Начинается комедия разговором городского раба, развратителя господского сына, и сельского раба, честного труженика, который с горечью упрекает его за это:
— Ты городской щеголь, столичный фат! Ты попрекаешь меня деревней!.. Что ж, пока можешь, губи именье, порть барчонка, некогда прекрасного юношу. Что ж, пейте дни и ночи, живите как греки(курсив мой. — Т. Б.), покупайте и отпускайте подружек… задавайте роскошные пиры! Для того ли старик, уезжая, поручил тебе сына? Это так ты понимаешь долг хорошего раба, чтобы портить ему именье и сына? Как же не назвать его испорченным, раз он занимается такими вещами? А ведь раньше-то из всех юношей Аттики он был самым бережливым и воздержанным. А сейчас ему дают пальму первенства уже за противоположные свойства. А все благодаря «твоей доблести» и твоему руководству!
Транион же представлен как великий поклонник всего иноземного. Рекламируя дом, он замечает, что строил его не какой-нибудь варвар-кашеед(то есть римлянин), а греческий мастер. На пирах, которые он устраивает с хозяином по-модному, были флейтистки и арфистки ( Mostell., 959–960). Он нагло отвечает деревенскому рабу, чтобы тот проваливал прочь — от него несет козлом, чесноком и навозом. Замечательно, что само это грубое слово «навоз» он произносит по-гречески, на греческий манер произносит он и слово «кашеед» ( ibid., 41, 827). На это сельский житель весьма патриотически отвечает, что предпочитает родной навоз заморским яствам. Он проклинает Траниона и его мерзкий разврат ( Mostell., 1—83).

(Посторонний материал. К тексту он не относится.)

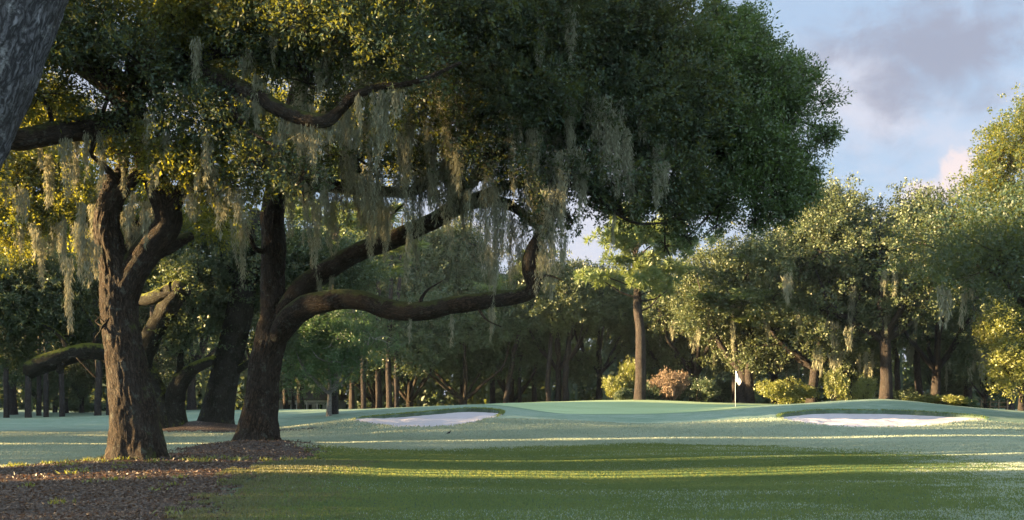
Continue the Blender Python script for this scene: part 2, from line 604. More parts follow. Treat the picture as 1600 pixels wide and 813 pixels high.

Сам господский сын представлен весьма необычно. Он вовсе не дерзок, весел и беспечен, как положено быть герою новоаттической комедии. Это человек в прошлом порядочный, но слабый. Ныне он пал, и сам прекрасно сознает всю глубину своего падения. Свой первый монолог на сцене он начинает с того, что сравнивает человека с домом. Строители дома — родители. Они возводят его фундамент, не жалея расходов, они отделывают и полируют его, обучая детей наукам и праву. Окончательно готов дом после того, как дети послужат в легионе. Собственный его фундамент, продолжает наш герой, был заложен отлично. Но вот начались дожди и бури, дом не выдержал и начал рушиться. «Теперь меня разом оставили мужество, верность, доброе имя, доблесть, честь; я стал совершенно негоден к употреблению. Мои балки гниют от сырости, и я убежден, что мое здание уже не починишь — все рушится, фундамент погиб и никто не может помочь. Сердце болит, когда я подумаю, кем я был и кем стал… Моя бережливость и суровость служили образцом для других… сейчас же я — ничто и сам в этом виноват» ( Mostell., 84—156).